Still, that Edith's and Teddy's wedding was a serious social affair is attested to by the fact that the Reverend Dr. Morgan Dix, the famous rector of Trinity Church, Wall Street, presided over it.

_____________________________________________

In her column in the Chicago Tribune of April 29, 1888, the anonymous "Tell-Tale Sister" discussed Senator Roscoe Conkling's "power of fascinating women, which was as strong a quality of his nature as any of those for which he was widely known."
I know two women who are almost frantic at Roscoe Conkling's death, and they are both married. Now, I don't mean to say he was responsible for this, but there was a something about the man that women could not resist. I  heard a young, beautiful girl  declare last summer that a thrill ran through her if Mr. Conkling only passed her in the hotel corridor.
And: "He was the first man I ever saw have his fingernails manicured."

It is said that Conkling died as a result of "exposure" suffered when he attempted to walk from his office, on Wall Street, to the New-York Club, on the northeast corner of Broadway and 25th Street, during the Great Blizzard of March 12, 1888. Conkling kept his city residence at the southwest corner of Broadway and 25th, in the Hoffman House. The Hoffman House stood from 1877 to 1915. Conkling died in his suite there on April 18. That was more than a month after the blizzard, and he had taken ill only a couple of weeks before his death. I wonder how people can be so sure that the blizzard killed him, but Conkling is regularly referred to as the blizzard's most famous victim. He was 58 years old at the time of his death, and still an outstanding physical specimen, as the ladies' attentions may attest.

He had two funerals. The first was at Trinity Chapel, just across 25th Street from the Hoffman House, on April 20, 1888, three years to the month after the wedding of Edith and Teddy Wharton. Because Conkling had been one of the most powerful senators in America, grandees filled the chapel. Conkling's pallbearers included New York City mayor Abram S. Hewitt, and Senator Don Cameron, of Pennsylvania, whose wife, Elizabeth Sherman, Edith's close contemporary, was an intimate friend of Henry Adams. (Hewitt, wrote Adams in his Education, was "the best equipped, the most active-minded, and most industrious" congressman in Washington. Hewitt served in Congress for twelve years before becoming mayor of New York City. For all the Henry Adams connections at the funeral, it is well to point out that Conkling pretty much summed up everything that repelled Adams in the national life of America.) Boss Thomas Collier Platt (whose "Amen Corner" had been just around the corner at the Fifth Avenue Hotel) was there, and Mrs. Ulysses S. Grant, and several other Grants. (U.S. Grant had died in 1885.)

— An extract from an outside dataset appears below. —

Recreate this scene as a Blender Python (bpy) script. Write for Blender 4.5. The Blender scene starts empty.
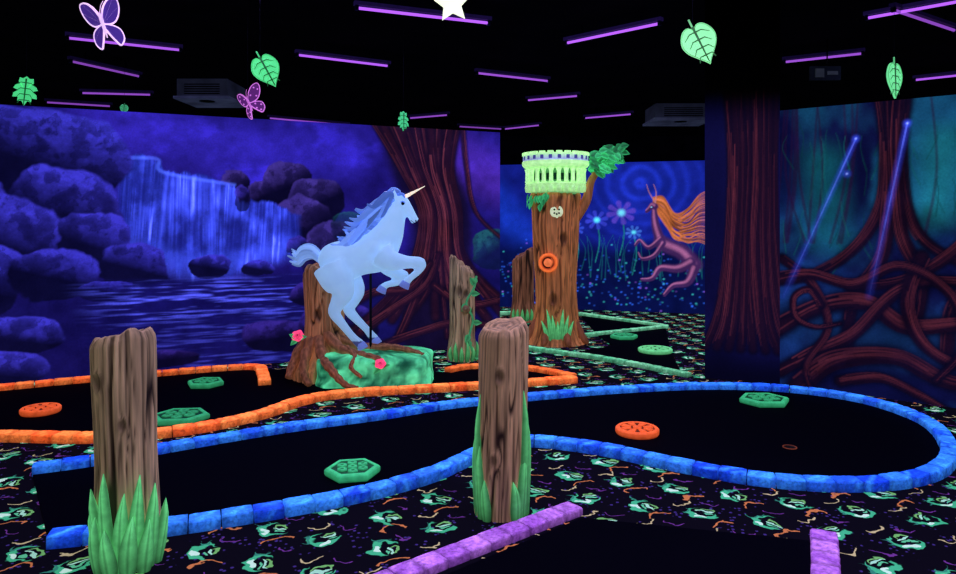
import bpy, math, random
import numpy as np
from mathutils import Vector, Matrix
random.seed(7)
SC=bpy.context.scene
SC.view_settings.view_transform='Standard'
SC.view_settings.look='None'

def c(r,g,b):
    def f(x):
        x/=255.0
        return x/12.92 if x<=.04045 else ((x+.055)/1.055)**2.4
    return np.array([f(r),f(g),f(b)])
def lerp(a,b,t): return a+(b-a)*t
def sstep(a,b,x):
    t=np.clip((x-a)/(b-a),0,1); return t*t*(3-2*t)

# ------------------------------------------------------------------ noise
def _h(ix,iy,iz,seed):
    n=(ix.astype(np.int64)*374761393+iy.astype(np.int64)*668265263+iz.astype(np.int64)*2147483647+seed*1274126177)&0xffffffff
    n=((n^(n>>13))*1274126177)&0xffffffff
    n=((n^(n>>16))*2246822519)&0xffffffff
    return ((n^(n>>15))&0xffff)/65535.0
def noise3(x,y,z,seed=0):
    x=np.asarray(x,float);y=np.asarray(y,float)+0*x;z=np.asarray(z,float)+0*x
    ix=np.floor(x);iy=np.floor(y);iz=np.floor(z)
    fx=x-ix;fy=y-iy;fz=z-iz
    fx=fx*fx*(3-2*fx);fy=fy*fy*(3-2*fy);fz=fz*fz*(3-2*fz)
    r=0
    for a in (0,1):
        for b in (0,1):
            for d in (0,1):
                w=(fx if a else 1-fx)*(fy if b else 1-fy)*(fz if d else 1-fz)
                r=r+w*_h(ix+a,iy+b,iz+d,seed)
    return r
def fbm(x,y,z=0.0,seed=0,o=4):
    r=0;a=.5;s=0
    for i in range(o):
        r=r+a*noise3(np.asarray(x)*2**i,np.asarray(y)*2**i,np.asarray(z)*2**i,seed+i);s+=a;a*=.5
    return r/s

# ------------------------------------------------------------------ materials
def make_mat(name,em,nscale=20,namt=.3,rough=.7,bump=0.,stretch=(1,1,1),spec=.3):
    m=bpy.data.materials.new(name);m.use_nodes=True
    nt=m.node_tree;N=nt.nodes;L=nt.links;b=N['Principled BSDF']
    at=N.new('ShaderNodeAttribute');at.attribute_name='Col'
    tc=N.new('ShaderNodeTexCoord');mp=N.new('ShaderNodeMapping');mp.inputs['Scale'].default_value=stretch
    nz=N.new('ShaderNodeTexNoise');nz.inputs['Scale'].default_value=nscale;nz.inputs['Detail'].default_value=4
    L.new(tc.outputs['Object'],mp.inputs['Vector']);L.new(mp.outputs[0],nz.inputs['Vector'])
    mr=N.new('ShaderNodeMapRange');mr.inputs['From Min'].default_value=.3;mr.inputs['From Max'].default_value=.7
    mr.inputs['To Min'].default_value=1-namt;mr.inputs['To Max'].default_value=1+namt
    L.new(nz.outputs['Fac'],mr.inputs['Value'])
    vm=N.new('ShaderNodeVectorMath');vm.operation='SCALE'
    L.new(at.outputs['Color'],vm.inputs[0]);L.new(mr.outputs[0],vm.inputs['Scale'])
    L.new(vm.outputs[0],b.inputs['Base Color']);L.new(vm.outputs[0],b.inputs['Emission Color'])
    b.inputs['Emission Strength'].default_value=em;b.inputs['Roughness'].default_value=rough
    b.inputs['Specular IOR Level'].default_value=spec
    if bump:
        bp=N.new('ShaderNodeBump');bp.inputs['Strength'].default_value=bump;bp.inputs['Distance'].default_value=.01
        L.new(nz.outputs['Fac'],bp.inputs['Height']);L.new(bp.outputs[0],b.inputs['Normal'])
    return m
MAT={}
MAT['mural']=make_mat('mural_fluorescent_paint',1.05,60,.12,.9,spec=.05)
MAT['wood']=make_mat('painted_carved_wood',.12,34,.35,.6,.5,(1,1,.1))
MAT['fluoro']=make_mat('fluorescent_paint',.85,25,.2,.6,.2)
MAT['rail']=make_mat('fluorescent_stone_border',1.35,60,.4,.6,.5)
MAT['horse']=make_mat('unicorn_white_gloss_paint',.62,9,.05,.35,.05)
MAT['glow']=make_mat('bright_fluorescent_card',1.0,10,.08,.7)
MAT['dark']=make_mat('black_paint',0.0,10,.2,.8,spec=.1)
MAT['tube']=make_mat('uv_tube_glow',1.5,5,.02,.5)
MAT['turf']=make_mat('dark_putting_felt',0.0,300,.5,.95,.2,spec=.03)
MAT['room']=make_mat('black_room_paint',0.12,3,.4,.95,spec=.02)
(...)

And who officiated? None other than the Reverend Dr. Morgan Dix.

After the service, Conkling's body boarded a train at Grand Central Depot, at 42nd Street, and moved on to the second funeral, in Utica, where he lived when he was not in New York City on business, and where he was buried.

Adolphe-William Bouguereau, Nymphs and Satyr, 1873

If there's one thing New York history buffs know about the Hoffman House, it's that its bar was adorned with a scandalous painting entitled Nymphs and Satyr by the French artist Adolphe-William Bouguereau. Painted in 1873, it was installed in the Hoffman House in 1882, and so was there when Edith and Teddy got married, and when Conkling's funeral took place. Today the painting is in the Clark Art Institute of Williams College, in Williamstown, Mass.

In 1893, John Quincy Adams Ward's statue of Conkling was dedicated in Madison Square. It stands near the southeast corner of the square, near Shake Shack. It's quite a beautiful statue, fully conveying Conkling's physical attractiveness.

John Quincy Adams Ward, statue of Roscoe Conkling, 1893.